In Seattle on Monday, the Episcopal Diocese of Olympia and two Anglican churches that left in 2004 reached a settlement that made it possible for all parties to continue with their ministries. A ruling by the Texas Supreme Court siding with dozens of dissident congregations in the Fort Worth area was appealed last month to the nation's highest court.

In South Carolina, some of the church property in dispute dates to before the Revolutionary War, and it's located in prime real estate areas in Charleston and other coastal towns.

"At no point in our history has the national church contributed financially to the building or maintenance of any of our church buildings, facilities, or ministries," said the Rev. Ken Weldon, rector of St. John's Church in Florence.

The trial started Tuesday and is expected to last two weeks, focusing on the less holy issue of corporate law. On the first day, men in priest collars mingled with a number of lawyers in bow ties. Circuit Judge Diane Goodstein is hearing the case at the Dorchester County Courthouse along the coast. It's not clear when she may rule.

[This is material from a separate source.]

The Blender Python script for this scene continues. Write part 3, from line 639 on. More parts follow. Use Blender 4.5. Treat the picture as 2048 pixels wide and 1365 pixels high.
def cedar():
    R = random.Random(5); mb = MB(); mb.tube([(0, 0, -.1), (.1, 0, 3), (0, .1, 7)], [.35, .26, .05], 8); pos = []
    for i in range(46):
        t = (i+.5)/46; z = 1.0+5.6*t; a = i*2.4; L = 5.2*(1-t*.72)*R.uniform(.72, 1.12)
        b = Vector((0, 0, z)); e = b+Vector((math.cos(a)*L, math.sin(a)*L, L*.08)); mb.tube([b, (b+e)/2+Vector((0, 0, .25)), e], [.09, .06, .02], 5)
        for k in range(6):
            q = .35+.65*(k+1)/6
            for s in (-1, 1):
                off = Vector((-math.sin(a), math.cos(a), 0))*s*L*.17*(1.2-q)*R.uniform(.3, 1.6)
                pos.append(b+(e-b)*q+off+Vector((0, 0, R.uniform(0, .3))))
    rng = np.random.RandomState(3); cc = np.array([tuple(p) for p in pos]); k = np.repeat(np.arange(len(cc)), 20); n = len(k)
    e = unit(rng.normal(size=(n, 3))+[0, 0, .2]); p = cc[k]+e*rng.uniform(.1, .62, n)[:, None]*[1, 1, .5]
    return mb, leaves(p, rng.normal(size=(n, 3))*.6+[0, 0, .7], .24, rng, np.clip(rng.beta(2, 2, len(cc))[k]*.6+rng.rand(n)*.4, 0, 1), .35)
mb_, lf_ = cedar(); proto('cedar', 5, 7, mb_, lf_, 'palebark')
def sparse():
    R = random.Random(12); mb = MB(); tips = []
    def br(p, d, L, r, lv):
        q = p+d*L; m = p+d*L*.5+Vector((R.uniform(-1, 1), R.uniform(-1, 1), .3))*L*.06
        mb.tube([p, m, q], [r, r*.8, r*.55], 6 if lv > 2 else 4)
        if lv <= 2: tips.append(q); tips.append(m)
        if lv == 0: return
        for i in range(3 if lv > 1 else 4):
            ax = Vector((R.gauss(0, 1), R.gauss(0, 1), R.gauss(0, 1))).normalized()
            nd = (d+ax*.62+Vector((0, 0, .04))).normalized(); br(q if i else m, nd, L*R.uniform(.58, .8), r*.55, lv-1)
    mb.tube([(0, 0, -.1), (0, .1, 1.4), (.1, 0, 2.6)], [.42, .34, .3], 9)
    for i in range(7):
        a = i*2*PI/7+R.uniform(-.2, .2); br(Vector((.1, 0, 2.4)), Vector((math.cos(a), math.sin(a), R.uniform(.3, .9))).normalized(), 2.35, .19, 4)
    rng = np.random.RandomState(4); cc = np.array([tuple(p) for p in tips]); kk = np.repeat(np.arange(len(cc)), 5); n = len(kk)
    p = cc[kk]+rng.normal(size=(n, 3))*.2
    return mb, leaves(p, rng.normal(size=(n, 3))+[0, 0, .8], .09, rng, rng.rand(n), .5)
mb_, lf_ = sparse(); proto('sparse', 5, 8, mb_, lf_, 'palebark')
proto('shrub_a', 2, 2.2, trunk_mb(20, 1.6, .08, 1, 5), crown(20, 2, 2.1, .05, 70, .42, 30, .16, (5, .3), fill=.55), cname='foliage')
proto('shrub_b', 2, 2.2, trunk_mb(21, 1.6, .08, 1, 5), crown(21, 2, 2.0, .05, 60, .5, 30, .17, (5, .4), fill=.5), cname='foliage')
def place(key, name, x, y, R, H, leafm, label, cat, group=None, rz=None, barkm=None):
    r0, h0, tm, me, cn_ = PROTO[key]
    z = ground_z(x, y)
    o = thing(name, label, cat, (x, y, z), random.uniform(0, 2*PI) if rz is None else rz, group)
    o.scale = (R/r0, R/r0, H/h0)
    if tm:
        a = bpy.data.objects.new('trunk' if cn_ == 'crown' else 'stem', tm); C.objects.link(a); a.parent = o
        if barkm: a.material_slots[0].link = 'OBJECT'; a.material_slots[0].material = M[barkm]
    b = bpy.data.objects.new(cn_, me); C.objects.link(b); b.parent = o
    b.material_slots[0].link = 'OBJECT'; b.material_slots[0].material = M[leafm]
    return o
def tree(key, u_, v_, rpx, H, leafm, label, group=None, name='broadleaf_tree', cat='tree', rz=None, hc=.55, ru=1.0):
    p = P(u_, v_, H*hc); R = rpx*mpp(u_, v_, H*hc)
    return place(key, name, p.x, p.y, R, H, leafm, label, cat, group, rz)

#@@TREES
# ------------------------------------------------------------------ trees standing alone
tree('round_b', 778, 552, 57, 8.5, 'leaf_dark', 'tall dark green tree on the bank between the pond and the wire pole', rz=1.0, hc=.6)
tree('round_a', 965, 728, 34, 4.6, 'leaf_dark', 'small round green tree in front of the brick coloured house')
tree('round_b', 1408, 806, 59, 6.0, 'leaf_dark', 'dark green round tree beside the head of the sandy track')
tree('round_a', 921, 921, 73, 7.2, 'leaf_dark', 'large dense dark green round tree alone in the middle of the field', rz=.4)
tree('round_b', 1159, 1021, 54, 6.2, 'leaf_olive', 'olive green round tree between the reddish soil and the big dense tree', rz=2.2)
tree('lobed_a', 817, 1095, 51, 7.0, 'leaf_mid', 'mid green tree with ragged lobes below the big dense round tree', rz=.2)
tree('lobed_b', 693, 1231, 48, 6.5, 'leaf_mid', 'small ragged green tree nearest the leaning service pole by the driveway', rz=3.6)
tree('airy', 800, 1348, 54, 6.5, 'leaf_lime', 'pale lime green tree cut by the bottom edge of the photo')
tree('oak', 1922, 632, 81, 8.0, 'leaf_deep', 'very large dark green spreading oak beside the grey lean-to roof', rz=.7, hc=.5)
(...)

The first witness was a lawyer for the breakaway churches. He was questioned about the steps the Diocese of South Carolina took to split. Lawyers got him to point out salaries for church officials were paid for without help from the national church.

On cross examination, an attorney emphasized that breakaway church officials didn't start to act like a corporation until they wanted legal protection.

Before the split, the diocese in eastern South Carolina had 70 congregations with about 29,000 parishioners. It dates to the 1700s and is one of the originals that joined others to form the Episcopal Church.

The Episcopal Church, along with other Protestant denominations, had been losing members for decades before gay rights came dramatically to the forefront when Episcopalians elected their first openly gay bishop in 2003.

Perhaps furthering the fracture, the South Carolina churches that remained with the national Episcopalians announced Tuesday they had granted priests permission to bless the committed relationships of same-sex couples. The blessings aren't a marriage, since South Carolina law still bans gay marriage. The blessings also aren't required if an individual church or priest doesn't want to do it.

The secession by South Carolina Episcopalians is ironic, said Frank Kirkpatrick, a professor of religion at Trinity College in Hartford, Connecticut, and author of "The Episcopal Church in Crisis: How Sex, the Bible and Authority are Dividing the Faithful." While church leaders 150 years ago defended slavery on Biblical grounds, some of those breaking away from the national church body over homosexuality and marriage prefer to accept the authority of conservative African bishops rather than U.S. bishops who support the ordination of gays, he said.

"The arguments you hear about seceding from the Episcopal Church sound remarkably similar to the arguments you heard in 1860-61 from the secessionists in South Carolina who wanted to split away from the Union," Kirkpatrick said.